Las campanas que miraron la generosidad

Un pueblo a orillas del Canal del Dique que se abraza en tiempos de necesidad.
  • Cada entrega llevaba un gesto distinto
  • La Policía Comunitaria se reunió en la estación
  • Quince familias, quizá pocas para los que miran los números desde las oficinas de la ciudad

San Cristóbal, ese pueblo que vive respirando la humedad del Canal del Dique, amaneció con un rumor distinto. El agua, que siempre lleva prisa rumbo al Magdalena, ese día parecía moverse despacio, como si también quisiera enterarse de lo que pasaba en las calles polvorientas donde las casas de madera y bloque conviven como viejas amigas. Desde la iglesia de San Roque, las campanas dejaron caer un tañido que se mezcló con el canto de los gallos y el olor a fritos que sale de las esquinas a primera hora.

Entre los viejos palos de mango —que han visto inundaciones, sequías y fiestas patronales— ya corría la noticia: hoy era día de donatón. Sus ramas cargadas, inclinadas por el peso de la fruta madura, parecían observarlo todo con esa sabiduría vegetal de quien conoce la pobreza y la abundancia sin necesidad de palabras.

A un lado de la plaza, don Eusebio, el pescador más antiguo del pueblo, se arrimó con su canoa todavía húmeda de la madrugada. Observaba la actividad desde el borde de la calle, con su sombrero viejo y sus albarcas desgastadas, preguntándose si alcanzaría algo para él o si mejor dejaba que otros, más necesitados, fueran primero. Cerca de él, Rosalba —la señora que vende yucas, ñames y plátanos con la misma alegría con la que reparte consejos— acomodaba su mesa improvisada bajo la sombra, mientras su nieto José Luis perseguía gallinas que se escapaban de un patio vecino.

Fue el viernes anterior cuando la comunidad decidió juntar lo que tenía. No hubo discursos ni megáfonos: solo manos ofreciendo. Una libra de arroz, dos latas de atún, un paquete de velas, un aceite, cuatro panelas.
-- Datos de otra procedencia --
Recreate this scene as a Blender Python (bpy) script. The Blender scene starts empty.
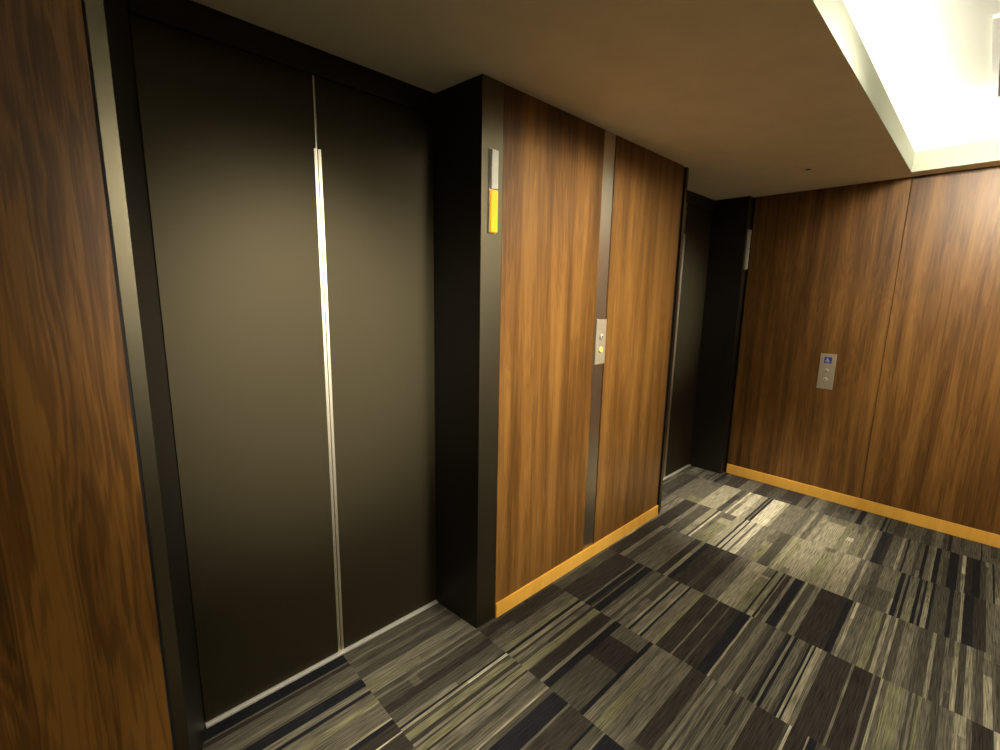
import bpy, bmesh, math, random
from mathutils import Vector, Matrix

S = bpy.context.scene
C = S.collection

# ------------------------------------------------------------------ camera
CAM = dict(f=457.75, rx=-0.1718, ry=0.7629, rz=0.0181, pos=(0.0, -1.4401, 1.5594))
a, b, c = CAM['ry'], CAM['rx'], CAM['rz']
fwd = Vector((math.sin(a)*math.cos(b), math.cos(a)*math.cos(b), math.sin(b)))
r0 = Vector((math.cos(a), -math.sin(a), 0)); u0 = r0.cross(fwd)
rt = r0*math.cos(c) + u0*math.sin(c); up = -r0*math.sin(c) + u0*math.cos(c)
cd = bpy.data.cameras.new('camera'); cam = bpy.data.objects.new('camera', cd); C.objects.link(cam)
cd.sensor_width = 36; cd.sensor_fit = 'HORIZONTAL'; cd.lens = CAM['f']*36/1000; cd.clip_start = 0.02
m = Matrix((rt, up, -fwd)).transposed().to_4x4(); m.translation = Vector(CAM['pos'])
cam.matrix_world = m
S.camera = cam

# ------------------------------------------------------------------ world, lights, exposure
S.view_settings.view_transform = 'Standard'; S.view_settings.look = 'None'
S.view_settings.gamma = 1; S.view_settings.use_curve_mapping = False
S.view_settings.exposure = 0.0
w = bpy.data.worlds.new('world'); S.world = w; w.use_nodes = True
w.node_tree.nodes['Background'].inputs[0].default_value = (1, .9, .75, 1)
w.node_tree.nodes['Background'].inputs[1].default_value = 0.02
S.cycles.max_bounces = 10; S.cycles.diffuse_bounces = 6; S.cycles.glossy_bounces = 4

H = 2.4          # soffit height
HT = 2.75        # raised tray ceiling
TX0, TX1 = -0.7, 4.115     # opening of the tray; unseen near end set short to dim the left
TY0, TY1 = -2.72, -0.98
XL = 4.267       # end wall
D = 0.308        # depth of the elevator recesses
XB = -3.2; YB = -3.7       # unseen walls
COVE = 4.6
def area(name, loc, sx, sy, rot, power, col=(1, .96, .86)):
    l = bpy.data.lights.new(name, 'AREA'); l.shape = 'RECTANGLE'; l.size = sx; l.size_y = sy
    l.energy = power; l.color = col
    o = bpy.data.objects.new(name, l); C.objects.link(o); o.location = loc; o.rotation_euler = rot
    return o
UPR = math.pi
# LED lines lying on the ledge of the cove, facing up
area('cove_light', ((TX0+TX1)/2, TY1+.085, H+.118), TX1-TX0, .05, (UPR, 0, 0), COVE*(TX1-TX0))
area('cove_light', ((TX0+TX1)/2, TY0-.085, H+.118), TX1-TX0, .05, (UPR, 0, 0), COVE*(TX1-TX0))
area('cove_light', (TX1+.075, (TY0+TY1)/2, H+.118), .05, TY1-TY0, (UPR, 0, 0), COVE*(TY1-TY0))
area('cove_light', (TX0-.075, (TY0+TY1)/2, H+.118), .05, TY1-TY0, (UPR, 0, 0), COVE*(TY1-TY0))
def spot(loc, tgt, power, deg, blend, r=.02, col=(1, .9, .72)):
    l = bpy.data.lights.new('pinhole_or_added_spot', 'SPOT'); l.energy = power; l.spot_size = math.radians(deg)
    l.spot_blend = blend; l.shadow_soft_size = r; l.color = col
    o = bpy.data.objects.new('pinhole_or_added_spot', l); C.objects.link(o); o.location = loc
    d = Vector(tgt)-Vector(loc); o.rotation_euler = d.to_track_quat('-Z', 'Y').to_euler()
    return o
DL = [(3.594, -.524), (.64, -.524)]
for (x, y), p in zip(DL, (390, 240)):
    spot((x, y, H-.016), (x, y+.10, 0), p, 46, 1.0, .008)

# added spots, unseen and without fixtures, brightening doors, panels, end wall and floor
for p0, tgt, p, deg in (((.75, -2.5), (.69, .3, 1.42), 2400, 28), ((2.0, -2.5), (1.98, 0, 1.5), 1250, 50), ((3.66, -2.5), (3.68, .3, 1.55), 1000, 24),
                        ((2.2, -1.6), (4.267, -1.7, 1.95), 640, 74), ((.4, -2.3), (.6, -1.7, 0), 170, 118), ((2.2, -2.3), (2.3, -1.7, 0), 330, 118)):
    spot((*p0, HT-.02), tgt, p, deg, 1.0, .26, (1, .93, .77))

# ------------------------------------------------------------------ helpers
def bx(bm, x0, x1, y0, y1, z0, z1, bev=0):
    vs = [bm.verts.new((x, y, z)) for x in (x0, x1) for y in (y0, y1) for z in (z0, z1)]
    F = [(0,1,3,2),(4,6,7,5),(0,4,5,1),(2,3,7,6),(0,2,6,4),(1,5,7,3)]
    fs = [bm.faces.new([vs[i] for i in f]) for f in F]
    if bev:
        es = list({e for f in fs for e in f.edges})
        bmesh.ops.bevel(bm, geom=es, offset=bev, segments=2, affect='EDGES', profile=.5)
def prism(bm, pts, z0, z1):
    lo = [bm.verts.new((x, y, z0)) for x, y in pts]; hi = [bm.verts.new((x, y, z1)) for x, y in pts]
    n = len(pts)
    bm.faces.new(lo[::-1]); bm.faces.new(hi)
    for i in range(n): bm.faces.new((lo[i], lo[(i+1) % n], hi[(i+1) % n], hi[i]))
def lathe(bm, prof, M, n=32):
    rings = []
    for r, h in prof:
        rings.append([bm.verts.new(M @ Vector((r*math.cos(t*2*math.pi/n), r*math.sin(t*2*math.pi/n), h))) for t in range(n)])
    for A, B in zip(rings, rings[1:]):
        for i in range(n): bm.faces.new((A[i], A[(i+1) % n], B[(i+1) % n], B[i]))
    bm.faces.new(rings[0][::-1]); bm.faces.new(rings[-1])
def obj(name, bm, mat, parent=None, smooth=False):
    bmesh.ops.recalc_face_normals(bm, faces=bm.faces[:])
    me = bpy.data.meshes.new(name); bm.to_mesh(me); bm.free()
    me.materials.append(mat)
    if smooth:
        for p in me.polygons: p.use_smooth = True
    o = bpy.data.objects.new(name, me); C.objects.link(o)
    if parent:
        o.parent = parent; o.matrix_parent_inverse = Matrix.Translation(parent.location).inverted()
    return o
def box(name, mat, dims, parent=None, bev=0):
    bm = bmesh.new(); bx(bm, *dims, bev=bev); return obj(name, bm, mat, parent)
def thing(name, label, cat, loc, group=None):
    o = bpy.data.objects.new(name, None); C.objects.link(o); o.location = loc; o.empty_display_size = .1
    o['label'] = label; o['category'] = cat
    if group: o['group'] = group
    return o
def tag(o, label, cat, group=None):
    o['label'] = label; o['category'] = cat
    if group: o['group'] = group
    return o
def struct(o):
    o['kind'] = 'structure'; return o

# ------------------------------------------------------------------ materials
def newmat(name):
    m = bpy.data.materials.new(name); m.use_nodes = True
    return m, m.node_tree.nodes, m.node_tree.links, m.node_tree.nodes['Principled BSDF']
def plain(name, col, rough=.5, metal=0, spec=.5, bump=0, bscale=200, var=0, emit=None, es=0):
    m, N, L, P = newmat(name)
    P.inputs['Base Color'].default_value = (*col, 1); P.inputs['Roughness'].default_value = rough
    P.inputs['Metallic'].default_value = metal; P.inputs['Specular IOR Level'].default_value = spec
    if emit:
        P.inputs['Emission Color'].default_value = (*emit, 1); P.inputs['Emission Strength'].default_value = es
    tc = N.new('ShaderNodeTexCoord'); n = N.new('ShaderNodeTexNoise'); n.inputs['Scale'].default_value = bscale
    n.inputs['Detail'].default_value = 3; L.new(tc.outputs['Object'], n.inputs['Vector'])
    if bump:
        bp = N.new('ShaderNodeBump'); bp.inputs['Strength'].default_value = bump; bp.inputs['Distance'].default_value = .002
        L.new(n.outputs['Fac'], bp.inputs['Height']); L.new(bp.outputs['Normal'], P.inputs['Normal'])
    if var:
        cr = N.new('ShaderNodeValToRGB')
        cr.color_ramp.elements[0].position = .3; cr.color_ramp.elements[1].position = .7
        cr.color_ramp.elements[0].color = (*[x*(1-var) for x in col], 1); cr.color_ramp.elements[1].color = (*[min(1, x*(1+var)) for x in col], 1)
        n2 = N.new('ShaderNodeTexNoise'); n2.inputs['Scale'].default_value = 6; n2.inputs['Detail'].default_value = 5
        L.new(tc.outputs['Object'], n2.inputs['Vector'])
        L.new(n2.outputs['Fac'], cr.inputs['Fac']); L.new(cr.outputs['Color'], P.inputs['Base Color'])
    return m

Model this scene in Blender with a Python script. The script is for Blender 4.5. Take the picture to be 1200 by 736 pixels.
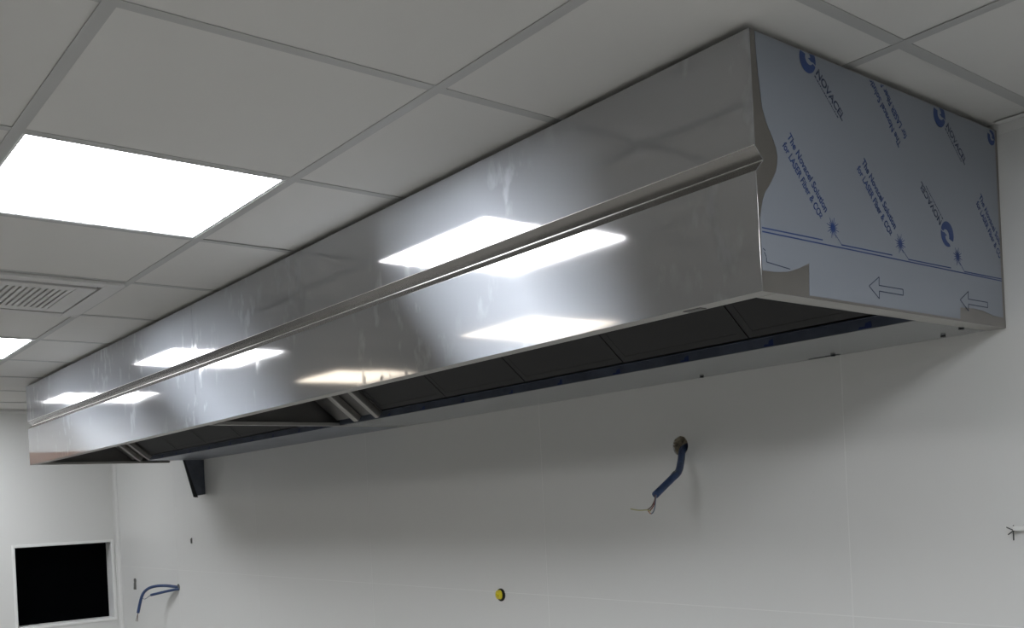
import bpy, bmesh, math, random
from mathutils import Vector, Matrix
S = bpy.context.scene
for o in list(bpy.data.objects): bpy.data.objects.remove(o)
C = S.collection
Z0 = 2.6                                  # ceiling height; most z values below are given relative to the ceiling

# ---------------------------------------------------------------- camera
cd = bpy.data.cameras.new('camera'); cam = bpy.data.objects.new('camera', cd); C.objects.link(cam)
F, YAW, PITCH, ROLL = 1151.27, -0.896704, -0.0016016, -0.0496686
CXP, CYP = -8.4914, 219.4565
fw = Vector((math.sin(YAW)*math.cos(PITCH), math.cos(YAW)*math.cos(PITCH), math.sin(PITCH)))
r0 = Vector((math.cos(YAW), -math.sin(YAW), 0)); u0 = r0.cross(fw)
rt = math.cos(ROLL)*r0 + math.sin(ROLL)*u0; up = -math.sin(ROLL)*r0 + math.cos(ROLL)*u0
cam.matrix_world = Matrix(((rt.x, up.x, -fw.x, 1.00803), (rt.y, up.y, -fw.y, -2.26708), (rt.z, up.z, -fw.z, Z0-0.782574), (0, 0, 0, 1)))
cd.sensor_fit = 'HORIZONTAL'; cd.sensor_width = 36; cd.lens = F*36/1200
cd.shift_x = -CXP/1200; cd.shift_y = CYP/1200; cd.clip_start = 0.05
S.camera = cam

# ---------------------------------------------------------------- light and exposure
w = bpy.data.worlds.new('world'); S.world = w; w.use_nodes = True
w.node_tree.nodes['Background'].inputs[0].default_value = (0.5, 0.5, 0.5, 1)
w.node_tree.nodes['Background'].inputs[1].default_value = 0.02
S.view_settings.view_transform = 'Standard'; S.view_settings.look = 'None'
S.view_settings.gamma = 1; S.view_settings.use_curve_mapping = False
S.view_settings.exposure = 2.42
PANEL = 4.2                               # radiance of the ceiling light panels

# ---------------------------------------------------------------- materials
def mat(name, col, rough=0.5, metal=0.0, spec=0.5, noise=None, bump=None, emit=None):
    m = bpy.data.materials.new(name); m.use_nodes = True
    nt = m.node_tree; b = nt.nodes['Principled BSDF']
    b.inputs['Base Color'].default_value = (*col, 1)
    b.inputs['Roughness'].default_value = rough; b.inputs['Metallic'].default_value = metal
    b.inputs['Specular IOR Level'].default_value = spec
    if emit:
        b.inputs['Emission Color'].default_value = (*emit[0], 1); b.inputs['Emission Strength'].default_value = emit[1]
    if noise or bump:
        g = nt.nodes.new('ShaderNodeNewGeometry')
    if noise:                             # (scale, amount)
        n = nt.nodes.new('ShaderNodeTexNoise'); n.inputs['Scale'].default_value = noise[0]; n.inputs['Detail'].default_value = 6
        nt.links.new(g.outputs['Position'], n.inputs['Vector'])
        r = nt.nodes.new('ShaderNodeValToRGB')
        a = noise[1]
        r.color_ramp.elements[0].position = 0.3; r.color_ramp.elements[1].position = 0.7
        r.color_ramp.elements[0].color = (*[c*(1-a) for c in col], 1); r.color_ramp.elements[1].color = (*[min(1, c*(1+a)) for c in col], 1)
        nt.links.new(n.outputs['Fac'], r.inputs['Fac']); nt.links.new(r.outputs['Color'], b.inputs['Base Color'])
    if bump:                              # (scale, strength, distance)
        n = nt.nodes.new('ShaderNodeTexNoise'); n.inputs['Scale'].default_value = bump[0]; n.inputs['Detail'].default_value = 4
        nt.links.new(g.outputs['Position'], n.inputs['Vector'])
        bp = nt.nodes.new('ShaderNodeBump'); bp.inputs['Strength'].default_value = bump[1]; bp.inputs['Distance'].default_value = bump[2]
        nt.links.new(n.outputs['Fac'], bp.inputs['Height']); nt.links.new(bp.outputs['Normal'], b.inputs['Normal'])
    return m

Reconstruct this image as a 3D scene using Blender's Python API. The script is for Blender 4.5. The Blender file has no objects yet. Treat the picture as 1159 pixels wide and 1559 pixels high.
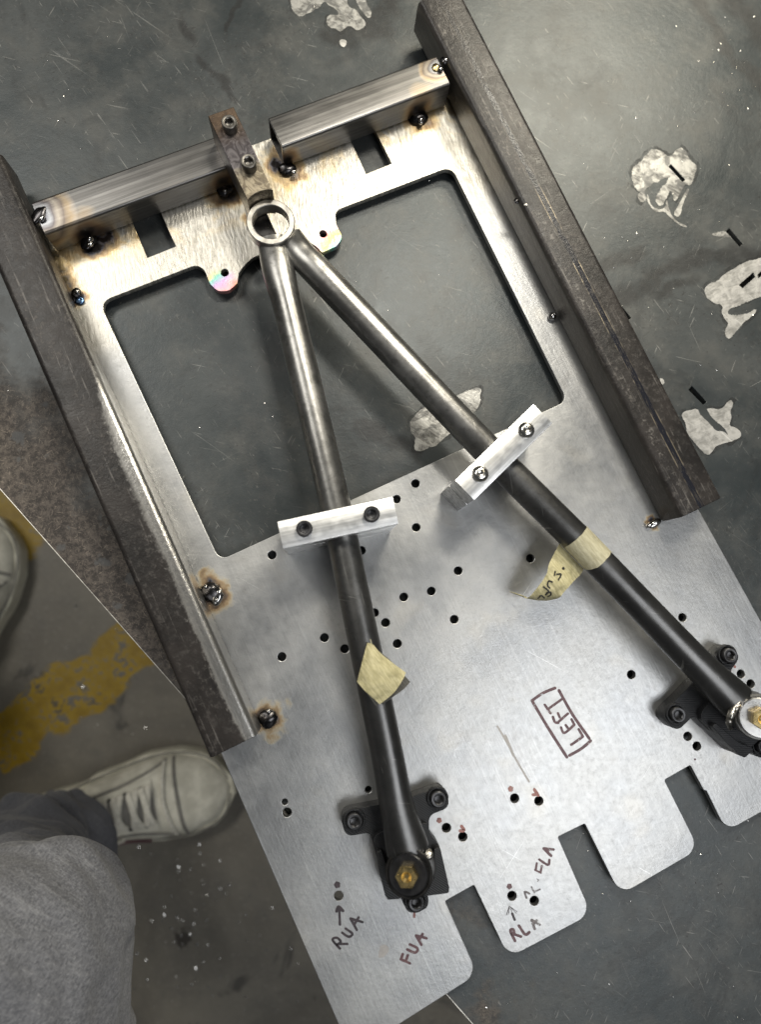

Esas pequeñas donaciones, recogidas casa por casa, llenaron bolsas que luego serían mercados para quienes, en San Cristóbal, cargan la vida más apretada que otros.

El mediodía cayó con su calor espeso. La Policía Comunitaria se reunió en la estación, donde la sombra es más leve que el deber, y organizó el recorrido. El comandante de estación encabezaba el grupo, seguido de la personera Liliana Teherán, que avanzaba con una libreta vieja en la mano, anotando apellidos, direcciones y urgencias que nadie había dicho en voz alta. Antonio Ferrer —el cronista del pueblo en redes sociales— grababa cada momento con su celular, buscando el mejor ángulo para que el pueblo se reconociera en pantalla.

El puerta a puerta comenzó por Eduardo Santo, donde los perros ladran más por costumbre que por aviso. Luego siguió por Mamonal y El Triunfo, barrios donde las calles son angostas y las casas parecen estrecharse unas con otras para darse aliento. En Villanavi y Valmán, los niños salían al paso gritando “¡ya vienen, ya vienen!”, como si esperaran un desfile. Cada entrega llevaba un gesto distinto: una abuela que lloró sin decir palabra, un padre que apretó fuerte la mano del policía, una joven embarazada que recibió la bolsa como quien recibe un salvavidas.

Quince familias: quizá pocas para los que miran los números desde las oficinas de la ciudad; pero en San Cristóbal cada mercado tiene el peso de un alivio profundo. Aquí, donde el Canal del Dique trae peces pero también dificultades, donde los inviernos son duros y los veranos más duros todavía, cualquier gesto de solidaridad es un pequeño milagro cotidiano.

Ya en la tarde, cuando el sol empezó a bajar y el viento traía olor a agua reposada, el pueblo volvió a su ritmo lento. Don Eusebio regresó a su orilla. Rosalba recogió sus yucas. Los mangos cayeron como siempre, sin hacer escándalo. Pero algo había cambiado: por un día entero, San Cristóbal se sintió más familia que nunca.

Y aunque mañana las campanas de San Roque repiquen de manera ordinaria, en el bronce quedará guardada la memoria de esta jornada: la vez en que un pueblo del Canal del Dique decidió que la necesidad de unos era responsabilidad de todos. Aquí, donde el agua nunca deja de moverse, también la solidaridad aprendió a fluir.